Let $X$ be a (real) Banach space and $(x_{n})_{n\geq 1}\subset X$ a Schauder basis, that is to say, for each $x\in X$ there are a unique sequence $(a_{n})_{n\geq 1}\subset \mathbb{R}$ such that $$ x =\sum_{n\geq 1}a_{n}x_{n}. $$ ADDED (EDITED): We assume $\|x_{n}\|=1$ for each $n\geq 1$.
In fatc, for each $n\geq 1$, taking a sequence $(x_{n}^{*})_{n\geq 1}\subset X^{*}$ (the topological dual of $X$) such that $x_{m}^{*}(x_{n})=\delta_{mn}$ (The Kronecker symbol) we hace $a_{n}=x_{n}^{*}(x)$.
My question is the following: Assume $K\subset X$ is compact.
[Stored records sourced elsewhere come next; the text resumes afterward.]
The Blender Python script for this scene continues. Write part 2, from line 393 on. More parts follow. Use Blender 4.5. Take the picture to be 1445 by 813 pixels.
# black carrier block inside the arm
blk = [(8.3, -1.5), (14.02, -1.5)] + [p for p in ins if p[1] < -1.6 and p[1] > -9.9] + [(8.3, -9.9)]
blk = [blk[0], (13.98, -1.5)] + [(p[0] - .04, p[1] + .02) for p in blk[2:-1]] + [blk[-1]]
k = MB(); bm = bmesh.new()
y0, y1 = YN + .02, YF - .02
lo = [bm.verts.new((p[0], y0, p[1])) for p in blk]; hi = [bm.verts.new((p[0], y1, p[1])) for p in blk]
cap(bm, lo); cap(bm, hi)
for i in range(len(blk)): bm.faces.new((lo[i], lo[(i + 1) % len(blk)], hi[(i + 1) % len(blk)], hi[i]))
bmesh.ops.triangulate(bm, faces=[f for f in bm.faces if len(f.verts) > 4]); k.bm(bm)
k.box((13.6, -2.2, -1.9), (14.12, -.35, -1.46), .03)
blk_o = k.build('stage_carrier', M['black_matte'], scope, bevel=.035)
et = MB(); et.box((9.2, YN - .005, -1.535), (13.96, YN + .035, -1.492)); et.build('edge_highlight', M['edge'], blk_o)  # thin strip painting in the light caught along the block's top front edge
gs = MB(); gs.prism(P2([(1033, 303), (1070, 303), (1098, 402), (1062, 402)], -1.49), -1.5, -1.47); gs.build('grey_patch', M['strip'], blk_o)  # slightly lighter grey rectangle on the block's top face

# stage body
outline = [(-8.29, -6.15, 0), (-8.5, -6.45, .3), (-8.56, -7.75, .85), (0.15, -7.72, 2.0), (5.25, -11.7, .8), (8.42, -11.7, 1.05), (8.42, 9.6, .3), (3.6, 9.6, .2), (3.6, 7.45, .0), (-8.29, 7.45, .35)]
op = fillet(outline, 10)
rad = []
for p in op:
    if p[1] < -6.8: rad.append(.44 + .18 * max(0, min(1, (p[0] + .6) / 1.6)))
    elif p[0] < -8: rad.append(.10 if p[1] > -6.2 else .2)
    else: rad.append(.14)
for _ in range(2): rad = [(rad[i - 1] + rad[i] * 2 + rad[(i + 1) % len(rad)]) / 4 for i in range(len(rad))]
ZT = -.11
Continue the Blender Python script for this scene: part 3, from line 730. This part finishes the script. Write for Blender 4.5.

Can we state that given any $\varepsilon>0$ there is $n_{0}:=n_{0}(\varepsilon)$ such that $|x_{n}^{*}(x)|\leq \varepsilon $, for all $n\geq n_{0}$ and $x\in K$?
I know that the above is true for the $\ell_{p}$ spaces ($1\leq p<\infty$), the usual Banach space of the sequeces such that $\sum_{n\geq 1}|x_{n}|^{p}<\infty$.
Many thanks in advance for your comments.
Assume there is $\varepsilon >0$, a sequence $(y_n) \in K^n$ and a strictly increasing function $\varphi:\mathbb N \to \mathbb N$ such that : $$\forall n\in\mathbb N , \left|x_{\varphi(n)}^*(y_n)\right|>\varepsilon$$
Since $K$ is compact, we can assume WLOG that $(y_n)$ converges to some $y\in K$. Then, we have:
$$y = \sum_n x^*_n(y)x_n$$
This series converges, we have $\|x_n^*(y)x_n\| = |x_n^*(y)| \to 0$. However: \begin{align} \varepsilon & \leq |x_{\varphi(n)}^*(y_n)|\\ &\leq \|x^*_{\varphi(n)}\|\|y_n-y\| + |x^*_{\varphi(n)}(y)| \end{align} Since the $x^*_n$ are uniformly bounded, this is a contradiction, as the RHS goes to zero.
Edit We want to prove an assertion of the form : $$\forall \varepsilon >0,\exists n_0\in\mathbb N, \forall n\geq n_0, P(n)$$ By contradiction, we assume the negation of this, ie : $$\exists \varepsilon >0, \forall n_0 \in\mathbb N, \exists n\geq n_0, \neg P(n)$$
This last assertion is equivalent to the existence of a strictly increasing function $\varphi:\mathbb N \to \mathbb N$ such that $\forall n\in\mathbb N, \neg P(\varphi(n))$. I think this form is usually easier to work with.